Given problem
From the entries that follow, reproduce exactly and only the lines from the line with "were 1659x2212 pixels." to the line with "blue book', 'cord')", endpoints included.
::::
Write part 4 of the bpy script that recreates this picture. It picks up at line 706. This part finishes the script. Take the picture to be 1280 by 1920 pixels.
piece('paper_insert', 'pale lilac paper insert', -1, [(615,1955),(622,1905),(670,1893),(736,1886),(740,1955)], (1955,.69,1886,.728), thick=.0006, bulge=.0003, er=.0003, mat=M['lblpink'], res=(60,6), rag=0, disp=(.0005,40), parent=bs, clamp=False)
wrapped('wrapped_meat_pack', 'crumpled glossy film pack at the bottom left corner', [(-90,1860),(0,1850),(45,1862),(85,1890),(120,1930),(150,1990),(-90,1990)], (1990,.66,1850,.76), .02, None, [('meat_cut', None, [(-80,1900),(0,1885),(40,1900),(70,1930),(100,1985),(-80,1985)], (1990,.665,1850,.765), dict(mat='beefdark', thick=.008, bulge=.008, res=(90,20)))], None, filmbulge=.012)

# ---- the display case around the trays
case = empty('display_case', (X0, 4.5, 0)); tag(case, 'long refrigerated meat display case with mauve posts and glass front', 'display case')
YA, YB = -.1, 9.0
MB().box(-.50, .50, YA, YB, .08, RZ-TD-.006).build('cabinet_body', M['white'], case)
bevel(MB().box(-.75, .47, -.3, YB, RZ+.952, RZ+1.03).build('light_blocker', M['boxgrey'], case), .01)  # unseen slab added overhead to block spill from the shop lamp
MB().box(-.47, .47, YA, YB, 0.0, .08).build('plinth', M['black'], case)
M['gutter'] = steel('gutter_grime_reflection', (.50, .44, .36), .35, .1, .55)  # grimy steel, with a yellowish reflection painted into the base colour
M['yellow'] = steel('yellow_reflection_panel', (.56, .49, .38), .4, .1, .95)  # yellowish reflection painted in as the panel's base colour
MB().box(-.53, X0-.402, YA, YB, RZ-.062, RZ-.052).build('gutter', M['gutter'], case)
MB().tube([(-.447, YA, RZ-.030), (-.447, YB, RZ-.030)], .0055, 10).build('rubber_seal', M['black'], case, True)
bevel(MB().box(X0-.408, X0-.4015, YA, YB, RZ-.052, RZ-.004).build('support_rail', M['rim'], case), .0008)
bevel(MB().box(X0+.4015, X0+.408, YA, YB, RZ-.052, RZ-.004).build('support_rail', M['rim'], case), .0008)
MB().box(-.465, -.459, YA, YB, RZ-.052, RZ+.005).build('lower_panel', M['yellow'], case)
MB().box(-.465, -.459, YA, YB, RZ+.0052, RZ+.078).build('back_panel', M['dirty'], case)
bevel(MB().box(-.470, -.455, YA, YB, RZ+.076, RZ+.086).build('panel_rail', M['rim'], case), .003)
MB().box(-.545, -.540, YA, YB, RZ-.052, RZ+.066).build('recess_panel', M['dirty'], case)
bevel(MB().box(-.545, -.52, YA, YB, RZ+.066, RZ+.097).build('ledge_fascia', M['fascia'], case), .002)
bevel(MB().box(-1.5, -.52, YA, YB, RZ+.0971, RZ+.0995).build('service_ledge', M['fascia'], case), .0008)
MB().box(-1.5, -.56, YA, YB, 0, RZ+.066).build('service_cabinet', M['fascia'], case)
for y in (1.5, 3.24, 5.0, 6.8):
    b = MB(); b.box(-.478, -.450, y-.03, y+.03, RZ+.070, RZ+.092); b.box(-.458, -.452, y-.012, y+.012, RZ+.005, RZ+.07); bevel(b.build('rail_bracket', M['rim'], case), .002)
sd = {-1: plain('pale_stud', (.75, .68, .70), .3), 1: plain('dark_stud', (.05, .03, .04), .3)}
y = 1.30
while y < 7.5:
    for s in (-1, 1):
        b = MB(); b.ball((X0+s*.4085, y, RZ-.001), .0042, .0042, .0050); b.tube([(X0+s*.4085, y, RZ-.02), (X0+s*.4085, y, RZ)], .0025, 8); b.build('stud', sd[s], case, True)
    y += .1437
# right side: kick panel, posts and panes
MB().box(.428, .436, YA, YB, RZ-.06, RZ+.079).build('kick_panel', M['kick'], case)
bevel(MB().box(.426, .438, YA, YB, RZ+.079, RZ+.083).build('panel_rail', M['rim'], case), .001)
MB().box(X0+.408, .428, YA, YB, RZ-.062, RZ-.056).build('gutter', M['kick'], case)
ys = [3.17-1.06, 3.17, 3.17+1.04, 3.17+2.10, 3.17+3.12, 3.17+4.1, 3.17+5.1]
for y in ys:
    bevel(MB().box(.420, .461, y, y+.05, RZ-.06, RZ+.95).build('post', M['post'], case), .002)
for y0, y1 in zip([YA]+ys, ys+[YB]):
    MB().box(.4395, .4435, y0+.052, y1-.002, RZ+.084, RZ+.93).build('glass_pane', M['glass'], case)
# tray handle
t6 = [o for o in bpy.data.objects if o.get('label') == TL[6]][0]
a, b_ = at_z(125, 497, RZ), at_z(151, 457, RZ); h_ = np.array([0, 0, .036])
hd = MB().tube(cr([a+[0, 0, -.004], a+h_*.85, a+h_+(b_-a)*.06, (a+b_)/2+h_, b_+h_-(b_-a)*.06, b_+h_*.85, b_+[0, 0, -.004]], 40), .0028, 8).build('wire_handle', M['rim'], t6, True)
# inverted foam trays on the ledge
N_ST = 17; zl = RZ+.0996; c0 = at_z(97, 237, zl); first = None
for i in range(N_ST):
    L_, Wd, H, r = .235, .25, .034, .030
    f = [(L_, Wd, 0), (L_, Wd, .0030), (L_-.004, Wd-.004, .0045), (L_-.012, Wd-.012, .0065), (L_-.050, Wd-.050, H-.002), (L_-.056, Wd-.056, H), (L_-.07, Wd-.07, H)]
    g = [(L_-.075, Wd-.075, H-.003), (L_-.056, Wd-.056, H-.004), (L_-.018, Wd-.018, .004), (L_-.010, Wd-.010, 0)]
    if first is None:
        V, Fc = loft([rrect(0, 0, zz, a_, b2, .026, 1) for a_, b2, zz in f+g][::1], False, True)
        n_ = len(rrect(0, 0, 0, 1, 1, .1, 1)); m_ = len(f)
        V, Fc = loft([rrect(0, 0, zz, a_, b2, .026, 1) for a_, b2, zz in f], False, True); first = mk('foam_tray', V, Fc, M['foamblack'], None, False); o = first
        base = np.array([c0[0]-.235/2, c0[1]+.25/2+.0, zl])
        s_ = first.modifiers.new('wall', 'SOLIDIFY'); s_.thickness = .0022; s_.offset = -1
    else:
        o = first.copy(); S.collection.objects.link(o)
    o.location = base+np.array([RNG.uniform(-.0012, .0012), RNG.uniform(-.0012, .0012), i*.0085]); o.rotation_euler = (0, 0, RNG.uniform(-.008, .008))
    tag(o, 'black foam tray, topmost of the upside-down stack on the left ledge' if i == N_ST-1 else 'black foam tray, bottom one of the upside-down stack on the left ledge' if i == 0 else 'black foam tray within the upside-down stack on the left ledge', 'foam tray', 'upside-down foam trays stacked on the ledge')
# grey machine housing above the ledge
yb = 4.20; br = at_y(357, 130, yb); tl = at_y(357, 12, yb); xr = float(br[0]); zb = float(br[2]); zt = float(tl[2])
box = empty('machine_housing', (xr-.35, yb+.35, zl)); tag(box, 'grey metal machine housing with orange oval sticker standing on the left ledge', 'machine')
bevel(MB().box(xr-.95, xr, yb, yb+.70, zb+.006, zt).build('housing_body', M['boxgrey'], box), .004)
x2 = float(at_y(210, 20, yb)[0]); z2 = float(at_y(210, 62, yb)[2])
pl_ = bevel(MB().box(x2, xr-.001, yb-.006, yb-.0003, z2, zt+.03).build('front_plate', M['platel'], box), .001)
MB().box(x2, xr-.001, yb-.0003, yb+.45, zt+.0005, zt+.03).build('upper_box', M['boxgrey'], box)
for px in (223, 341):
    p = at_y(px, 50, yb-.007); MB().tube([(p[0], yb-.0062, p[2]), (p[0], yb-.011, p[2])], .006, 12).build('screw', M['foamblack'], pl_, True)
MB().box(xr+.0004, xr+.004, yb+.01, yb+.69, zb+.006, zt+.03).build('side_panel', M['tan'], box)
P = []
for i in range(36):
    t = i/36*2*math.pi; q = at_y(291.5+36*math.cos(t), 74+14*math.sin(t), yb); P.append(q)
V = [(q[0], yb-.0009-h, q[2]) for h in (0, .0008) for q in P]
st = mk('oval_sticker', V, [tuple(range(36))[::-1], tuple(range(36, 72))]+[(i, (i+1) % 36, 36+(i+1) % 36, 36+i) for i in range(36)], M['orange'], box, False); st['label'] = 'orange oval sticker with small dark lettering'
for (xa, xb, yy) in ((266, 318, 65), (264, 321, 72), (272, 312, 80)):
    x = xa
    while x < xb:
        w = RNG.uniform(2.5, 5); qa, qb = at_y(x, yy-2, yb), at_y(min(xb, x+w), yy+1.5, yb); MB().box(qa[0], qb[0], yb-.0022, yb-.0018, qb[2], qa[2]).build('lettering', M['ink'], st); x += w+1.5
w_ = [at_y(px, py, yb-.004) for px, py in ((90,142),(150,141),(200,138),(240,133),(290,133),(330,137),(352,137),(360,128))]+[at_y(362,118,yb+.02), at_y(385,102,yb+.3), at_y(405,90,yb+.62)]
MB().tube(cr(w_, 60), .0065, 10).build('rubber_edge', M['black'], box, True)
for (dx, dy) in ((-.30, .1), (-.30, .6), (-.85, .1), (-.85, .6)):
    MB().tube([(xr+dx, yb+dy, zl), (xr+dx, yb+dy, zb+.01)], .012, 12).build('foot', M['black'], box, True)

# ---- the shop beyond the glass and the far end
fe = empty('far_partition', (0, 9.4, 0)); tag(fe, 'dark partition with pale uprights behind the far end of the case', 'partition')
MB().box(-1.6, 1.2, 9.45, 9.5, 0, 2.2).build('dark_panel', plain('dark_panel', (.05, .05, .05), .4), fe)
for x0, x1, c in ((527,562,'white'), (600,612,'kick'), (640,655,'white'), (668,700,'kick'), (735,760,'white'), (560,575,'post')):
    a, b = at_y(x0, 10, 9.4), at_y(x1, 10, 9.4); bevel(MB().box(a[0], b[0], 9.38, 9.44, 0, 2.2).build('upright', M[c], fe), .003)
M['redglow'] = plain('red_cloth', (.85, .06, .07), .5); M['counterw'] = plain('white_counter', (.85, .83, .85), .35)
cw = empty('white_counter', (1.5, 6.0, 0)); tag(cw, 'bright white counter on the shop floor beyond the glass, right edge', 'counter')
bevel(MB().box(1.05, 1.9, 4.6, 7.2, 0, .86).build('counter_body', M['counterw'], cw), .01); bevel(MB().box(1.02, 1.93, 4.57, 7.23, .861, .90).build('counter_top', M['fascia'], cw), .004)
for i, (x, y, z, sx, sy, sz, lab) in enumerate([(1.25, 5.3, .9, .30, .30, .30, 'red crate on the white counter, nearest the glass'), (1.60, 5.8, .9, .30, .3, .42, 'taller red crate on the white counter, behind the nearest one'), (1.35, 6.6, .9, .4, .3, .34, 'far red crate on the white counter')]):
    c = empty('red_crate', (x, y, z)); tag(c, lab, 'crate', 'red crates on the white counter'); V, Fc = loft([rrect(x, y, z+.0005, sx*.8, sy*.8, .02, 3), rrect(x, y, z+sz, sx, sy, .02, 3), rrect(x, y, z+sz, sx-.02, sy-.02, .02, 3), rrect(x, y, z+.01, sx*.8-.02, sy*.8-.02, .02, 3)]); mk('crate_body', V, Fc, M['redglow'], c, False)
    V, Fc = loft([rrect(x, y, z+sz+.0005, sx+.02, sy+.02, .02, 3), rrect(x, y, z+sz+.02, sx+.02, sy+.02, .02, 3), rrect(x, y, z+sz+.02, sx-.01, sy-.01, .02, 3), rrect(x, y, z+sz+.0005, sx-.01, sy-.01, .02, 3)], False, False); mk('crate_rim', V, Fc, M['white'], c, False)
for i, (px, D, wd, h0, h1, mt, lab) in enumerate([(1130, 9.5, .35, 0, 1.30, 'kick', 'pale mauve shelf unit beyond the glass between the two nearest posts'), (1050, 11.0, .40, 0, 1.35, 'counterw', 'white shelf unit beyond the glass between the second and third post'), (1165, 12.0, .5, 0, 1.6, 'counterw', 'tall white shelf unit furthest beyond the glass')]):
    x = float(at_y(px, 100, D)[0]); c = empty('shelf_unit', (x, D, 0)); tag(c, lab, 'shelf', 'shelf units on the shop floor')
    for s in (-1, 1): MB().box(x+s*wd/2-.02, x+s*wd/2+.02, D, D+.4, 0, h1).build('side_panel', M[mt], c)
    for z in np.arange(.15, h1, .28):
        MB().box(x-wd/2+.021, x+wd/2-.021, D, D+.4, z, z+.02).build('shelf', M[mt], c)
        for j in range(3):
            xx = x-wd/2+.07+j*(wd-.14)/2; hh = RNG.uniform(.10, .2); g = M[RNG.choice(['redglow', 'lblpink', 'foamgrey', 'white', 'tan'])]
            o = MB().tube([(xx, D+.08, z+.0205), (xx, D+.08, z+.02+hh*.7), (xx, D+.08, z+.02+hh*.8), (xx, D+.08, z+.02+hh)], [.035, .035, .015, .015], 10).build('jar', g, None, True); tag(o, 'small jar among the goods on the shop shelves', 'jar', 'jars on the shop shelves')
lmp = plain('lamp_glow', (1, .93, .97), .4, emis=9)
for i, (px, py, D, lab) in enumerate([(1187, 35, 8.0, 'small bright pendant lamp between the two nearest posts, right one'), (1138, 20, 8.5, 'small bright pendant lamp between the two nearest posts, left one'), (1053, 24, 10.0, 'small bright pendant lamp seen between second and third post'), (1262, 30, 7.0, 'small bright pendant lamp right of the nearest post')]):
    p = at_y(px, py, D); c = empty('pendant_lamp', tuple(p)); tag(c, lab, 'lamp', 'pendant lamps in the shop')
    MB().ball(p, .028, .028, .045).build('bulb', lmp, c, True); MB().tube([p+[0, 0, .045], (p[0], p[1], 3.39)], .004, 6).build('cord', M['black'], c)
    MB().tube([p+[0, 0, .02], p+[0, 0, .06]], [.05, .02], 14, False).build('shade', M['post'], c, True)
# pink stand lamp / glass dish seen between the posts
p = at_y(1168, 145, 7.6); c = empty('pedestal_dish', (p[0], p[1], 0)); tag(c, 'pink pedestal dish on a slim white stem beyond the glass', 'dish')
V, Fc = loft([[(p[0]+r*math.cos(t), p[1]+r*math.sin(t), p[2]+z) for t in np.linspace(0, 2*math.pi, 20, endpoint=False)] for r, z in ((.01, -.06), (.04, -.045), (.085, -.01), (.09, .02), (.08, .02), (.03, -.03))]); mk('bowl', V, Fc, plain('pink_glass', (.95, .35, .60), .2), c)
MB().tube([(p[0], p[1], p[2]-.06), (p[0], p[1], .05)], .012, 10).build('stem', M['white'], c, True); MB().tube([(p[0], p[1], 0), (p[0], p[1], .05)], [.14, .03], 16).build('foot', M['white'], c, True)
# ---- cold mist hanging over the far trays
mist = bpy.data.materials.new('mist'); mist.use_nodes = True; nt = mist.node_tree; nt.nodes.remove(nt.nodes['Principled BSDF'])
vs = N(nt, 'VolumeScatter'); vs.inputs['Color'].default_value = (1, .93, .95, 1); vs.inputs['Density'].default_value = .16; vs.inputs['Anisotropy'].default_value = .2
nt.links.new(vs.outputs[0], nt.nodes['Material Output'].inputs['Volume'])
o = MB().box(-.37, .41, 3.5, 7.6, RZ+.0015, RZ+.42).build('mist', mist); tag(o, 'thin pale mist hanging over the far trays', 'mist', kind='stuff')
::::
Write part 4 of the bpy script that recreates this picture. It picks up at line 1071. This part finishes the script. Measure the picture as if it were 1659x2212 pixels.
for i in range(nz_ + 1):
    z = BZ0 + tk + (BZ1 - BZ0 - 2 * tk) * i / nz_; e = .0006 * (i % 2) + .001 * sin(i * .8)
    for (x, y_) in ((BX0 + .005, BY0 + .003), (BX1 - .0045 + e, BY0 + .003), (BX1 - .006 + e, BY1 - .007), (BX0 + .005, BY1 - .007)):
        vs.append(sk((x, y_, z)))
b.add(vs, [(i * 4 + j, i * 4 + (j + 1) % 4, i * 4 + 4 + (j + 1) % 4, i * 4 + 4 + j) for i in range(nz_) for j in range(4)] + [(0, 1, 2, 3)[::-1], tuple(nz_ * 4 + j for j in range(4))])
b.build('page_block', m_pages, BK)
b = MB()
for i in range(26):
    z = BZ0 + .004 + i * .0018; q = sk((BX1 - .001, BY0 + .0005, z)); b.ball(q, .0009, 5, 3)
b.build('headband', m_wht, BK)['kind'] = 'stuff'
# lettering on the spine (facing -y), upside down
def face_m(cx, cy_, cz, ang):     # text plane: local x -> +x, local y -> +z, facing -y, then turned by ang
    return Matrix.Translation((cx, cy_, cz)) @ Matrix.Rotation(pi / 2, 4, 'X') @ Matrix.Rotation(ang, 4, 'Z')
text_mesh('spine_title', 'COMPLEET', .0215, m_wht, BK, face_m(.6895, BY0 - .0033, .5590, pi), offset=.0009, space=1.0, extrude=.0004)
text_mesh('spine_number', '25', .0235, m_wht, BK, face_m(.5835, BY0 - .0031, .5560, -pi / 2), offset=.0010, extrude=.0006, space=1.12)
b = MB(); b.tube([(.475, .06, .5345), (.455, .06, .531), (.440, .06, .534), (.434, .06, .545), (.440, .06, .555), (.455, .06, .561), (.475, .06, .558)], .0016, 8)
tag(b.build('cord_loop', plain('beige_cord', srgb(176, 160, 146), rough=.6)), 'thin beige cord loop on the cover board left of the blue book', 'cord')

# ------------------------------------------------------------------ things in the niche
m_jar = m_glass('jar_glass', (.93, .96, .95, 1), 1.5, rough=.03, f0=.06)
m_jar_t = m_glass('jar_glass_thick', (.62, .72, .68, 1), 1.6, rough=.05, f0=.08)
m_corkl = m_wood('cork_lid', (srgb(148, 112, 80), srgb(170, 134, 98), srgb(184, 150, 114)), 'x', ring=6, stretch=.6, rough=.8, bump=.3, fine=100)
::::
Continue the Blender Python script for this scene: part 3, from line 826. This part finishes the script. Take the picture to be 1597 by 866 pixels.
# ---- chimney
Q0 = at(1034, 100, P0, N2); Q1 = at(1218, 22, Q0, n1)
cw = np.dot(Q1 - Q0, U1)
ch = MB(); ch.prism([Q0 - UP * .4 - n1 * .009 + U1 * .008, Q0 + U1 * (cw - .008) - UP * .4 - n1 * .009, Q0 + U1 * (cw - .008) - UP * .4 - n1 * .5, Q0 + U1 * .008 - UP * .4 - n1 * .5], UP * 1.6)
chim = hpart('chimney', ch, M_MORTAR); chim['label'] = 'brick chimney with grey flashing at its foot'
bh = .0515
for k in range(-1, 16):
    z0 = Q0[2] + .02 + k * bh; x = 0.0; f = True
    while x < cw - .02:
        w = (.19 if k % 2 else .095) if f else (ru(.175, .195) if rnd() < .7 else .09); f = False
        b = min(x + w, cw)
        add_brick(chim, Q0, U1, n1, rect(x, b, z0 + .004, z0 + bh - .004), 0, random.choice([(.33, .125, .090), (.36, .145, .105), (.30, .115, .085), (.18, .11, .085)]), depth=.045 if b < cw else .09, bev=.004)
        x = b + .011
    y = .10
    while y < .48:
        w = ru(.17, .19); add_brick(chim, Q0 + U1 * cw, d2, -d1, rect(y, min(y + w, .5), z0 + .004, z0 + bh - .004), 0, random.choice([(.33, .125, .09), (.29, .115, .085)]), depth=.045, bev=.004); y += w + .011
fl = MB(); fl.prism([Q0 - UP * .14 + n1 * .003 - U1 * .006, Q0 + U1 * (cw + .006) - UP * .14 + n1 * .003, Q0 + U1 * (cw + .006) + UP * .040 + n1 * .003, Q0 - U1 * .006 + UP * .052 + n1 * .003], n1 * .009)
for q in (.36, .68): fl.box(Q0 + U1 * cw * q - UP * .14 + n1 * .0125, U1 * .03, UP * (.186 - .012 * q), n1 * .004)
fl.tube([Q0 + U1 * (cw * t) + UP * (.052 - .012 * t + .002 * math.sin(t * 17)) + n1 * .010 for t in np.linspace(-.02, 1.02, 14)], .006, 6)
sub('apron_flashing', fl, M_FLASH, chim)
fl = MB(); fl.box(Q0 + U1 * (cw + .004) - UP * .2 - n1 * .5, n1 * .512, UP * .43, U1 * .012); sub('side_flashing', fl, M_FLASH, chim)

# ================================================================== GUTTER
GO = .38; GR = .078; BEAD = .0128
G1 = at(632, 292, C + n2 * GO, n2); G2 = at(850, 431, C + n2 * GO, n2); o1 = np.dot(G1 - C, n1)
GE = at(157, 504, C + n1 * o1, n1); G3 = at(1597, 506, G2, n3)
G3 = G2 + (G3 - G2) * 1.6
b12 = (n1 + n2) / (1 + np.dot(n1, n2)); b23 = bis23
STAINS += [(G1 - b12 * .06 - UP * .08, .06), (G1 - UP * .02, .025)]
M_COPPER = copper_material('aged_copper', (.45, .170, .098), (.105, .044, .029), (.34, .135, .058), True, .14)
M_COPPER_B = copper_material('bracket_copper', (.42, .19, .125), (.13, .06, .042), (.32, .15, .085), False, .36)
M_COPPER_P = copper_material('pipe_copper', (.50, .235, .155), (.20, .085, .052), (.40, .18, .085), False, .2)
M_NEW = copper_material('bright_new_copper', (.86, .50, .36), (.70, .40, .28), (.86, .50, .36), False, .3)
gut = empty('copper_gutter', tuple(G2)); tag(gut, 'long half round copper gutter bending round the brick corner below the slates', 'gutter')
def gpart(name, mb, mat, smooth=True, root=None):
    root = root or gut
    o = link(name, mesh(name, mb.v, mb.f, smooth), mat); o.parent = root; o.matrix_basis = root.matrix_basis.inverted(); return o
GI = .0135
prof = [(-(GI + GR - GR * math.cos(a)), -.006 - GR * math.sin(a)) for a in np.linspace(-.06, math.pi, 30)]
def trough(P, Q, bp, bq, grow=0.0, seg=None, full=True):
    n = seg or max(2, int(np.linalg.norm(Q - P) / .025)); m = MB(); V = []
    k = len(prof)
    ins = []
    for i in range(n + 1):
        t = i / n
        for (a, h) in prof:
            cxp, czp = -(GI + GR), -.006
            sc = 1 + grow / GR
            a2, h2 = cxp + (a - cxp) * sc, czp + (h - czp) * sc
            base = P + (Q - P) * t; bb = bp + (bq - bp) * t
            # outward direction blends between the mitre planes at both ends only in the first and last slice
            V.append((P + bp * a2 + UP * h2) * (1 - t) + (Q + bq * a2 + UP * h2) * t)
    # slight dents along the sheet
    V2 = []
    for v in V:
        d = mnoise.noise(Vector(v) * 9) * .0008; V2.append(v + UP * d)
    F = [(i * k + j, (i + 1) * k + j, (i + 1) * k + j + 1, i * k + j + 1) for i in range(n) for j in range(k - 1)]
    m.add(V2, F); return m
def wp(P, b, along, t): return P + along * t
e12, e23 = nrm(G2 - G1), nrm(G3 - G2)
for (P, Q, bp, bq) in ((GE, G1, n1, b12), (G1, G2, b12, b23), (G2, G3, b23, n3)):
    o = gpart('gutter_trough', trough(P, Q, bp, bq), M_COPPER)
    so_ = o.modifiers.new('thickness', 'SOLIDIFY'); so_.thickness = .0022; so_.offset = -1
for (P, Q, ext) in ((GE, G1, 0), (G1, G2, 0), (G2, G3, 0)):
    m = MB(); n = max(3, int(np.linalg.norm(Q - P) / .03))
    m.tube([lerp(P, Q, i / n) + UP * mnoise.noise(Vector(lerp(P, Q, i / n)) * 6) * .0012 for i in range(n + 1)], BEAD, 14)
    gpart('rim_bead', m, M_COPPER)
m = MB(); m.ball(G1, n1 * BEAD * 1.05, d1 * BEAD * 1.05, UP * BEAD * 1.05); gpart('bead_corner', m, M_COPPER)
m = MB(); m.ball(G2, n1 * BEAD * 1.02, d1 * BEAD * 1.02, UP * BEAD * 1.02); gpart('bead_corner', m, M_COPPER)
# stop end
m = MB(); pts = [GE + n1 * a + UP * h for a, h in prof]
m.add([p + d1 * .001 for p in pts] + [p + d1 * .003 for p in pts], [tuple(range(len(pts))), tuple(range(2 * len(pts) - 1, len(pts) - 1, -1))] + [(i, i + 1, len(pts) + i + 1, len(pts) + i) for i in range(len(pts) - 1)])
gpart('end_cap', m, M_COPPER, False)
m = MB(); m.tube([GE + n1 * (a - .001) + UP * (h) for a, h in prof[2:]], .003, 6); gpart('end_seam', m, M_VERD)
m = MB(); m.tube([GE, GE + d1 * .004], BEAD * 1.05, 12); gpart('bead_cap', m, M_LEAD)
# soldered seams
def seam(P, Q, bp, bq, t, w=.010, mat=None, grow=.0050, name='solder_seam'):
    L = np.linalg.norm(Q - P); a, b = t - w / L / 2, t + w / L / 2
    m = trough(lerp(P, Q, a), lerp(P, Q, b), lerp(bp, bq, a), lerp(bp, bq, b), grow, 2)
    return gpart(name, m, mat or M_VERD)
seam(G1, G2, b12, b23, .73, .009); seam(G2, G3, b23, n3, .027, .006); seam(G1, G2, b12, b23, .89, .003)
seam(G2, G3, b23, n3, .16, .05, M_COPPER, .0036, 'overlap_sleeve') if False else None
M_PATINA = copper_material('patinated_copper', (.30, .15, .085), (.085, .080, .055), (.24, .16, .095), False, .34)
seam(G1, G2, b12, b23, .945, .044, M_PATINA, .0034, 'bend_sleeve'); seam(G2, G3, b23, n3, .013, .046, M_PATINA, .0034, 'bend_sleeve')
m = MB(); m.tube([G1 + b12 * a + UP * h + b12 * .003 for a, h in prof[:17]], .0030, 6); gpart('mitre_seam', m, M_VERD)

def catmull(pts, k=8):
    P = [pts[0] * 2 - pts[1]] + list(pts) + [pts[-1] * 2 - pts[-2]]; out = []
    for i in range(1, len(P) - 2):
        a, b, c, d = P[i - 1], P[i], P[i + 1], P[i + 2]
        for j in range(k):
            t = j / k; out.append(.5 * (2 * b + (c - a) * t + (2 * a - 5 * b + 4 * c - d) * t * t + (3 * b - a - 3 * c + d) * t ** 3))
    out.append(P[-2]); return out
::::
The completed task
Write part 4 of the bpy script that recreates this picture. It picks up at line 1071. This part finishes the script. Measure the picture as if it were 1659x2212 pixels.
for i in range(nz_ + 1):
    z = BZ0 + tk + (BZ1 - BZ0 - 2 * tk) * i / nz_; e = .0006 * (i % 2) + .001 * sin(i * .8)
    for (x, y_) in ((BX0 + .005, BY0 + .003), (BX1 - .0045 + e, BY0 + .003), (BX1 - .006 + e, BY1 - .007), (BX0 + .005, BY1 - .007)):
        vs.append(sk((x, y_, z)))
b.add(vs, [(i * 4 + j, i * 4 + (j + 1) % 4, i * 4 + 4 + (j + 1) % 4, i * 4 + 4 + j) for i in range(nz_) for j in range(4)] + [(0, 1, 2, 3)[::-1], tuple(nz_ * 4 + j for j in range(4))])
b.build('page_block', m_pages, BK)
b = MB()
for i in range(26):
    z = BZ0 + .004 + i * .0018; q = sk((BX1 - .001, BY0 + .0005, z)); b.ball(q, .0009, 5, 3)
b.build('headband', m_wht, BK)['kind'] = 'stuff'
# lettering on the spine (facing -y), upside down
def face_m(cx, cy_, cz, ang):     # text plane: local x -> +x, local y -> +z, facing -y, then turned by ang
    return Matrix.Translation((cx, cy_, cz)) @ Matrix.Rotation(pi / 2, 4, 'X') @ Matrix.Rotation(ang, 4, 'Z')
text_mesh('spine_title', 'COMPLEET', .0215, m_wht, BK, face_m(.6895, BY0 - .0033, .5590, pi), offset=.0009, space=1.0, extrude=.0004)
text_mesh('spine_number', '25', .0235, m_wht, BK, face_m(.5835, BY0 - .0031, .5560, -pi / 2), offset=.0010, extrude=.0006, space=1.12)
b = MB(); b.tube([(.475, .06, .5345), (.455, .06, .531), (.440, .06, .534), (.434, .06, .545), (.440, .06, .555), (.455, .06, .561), (.475, .06, .558)], .0016, 8)
tag(b.build('cord_loop', plain('beige_cord', srgb(176, 160, 146), rough=.6)), 'thin beige cord loop on the cover board left of the blue book', 'cord')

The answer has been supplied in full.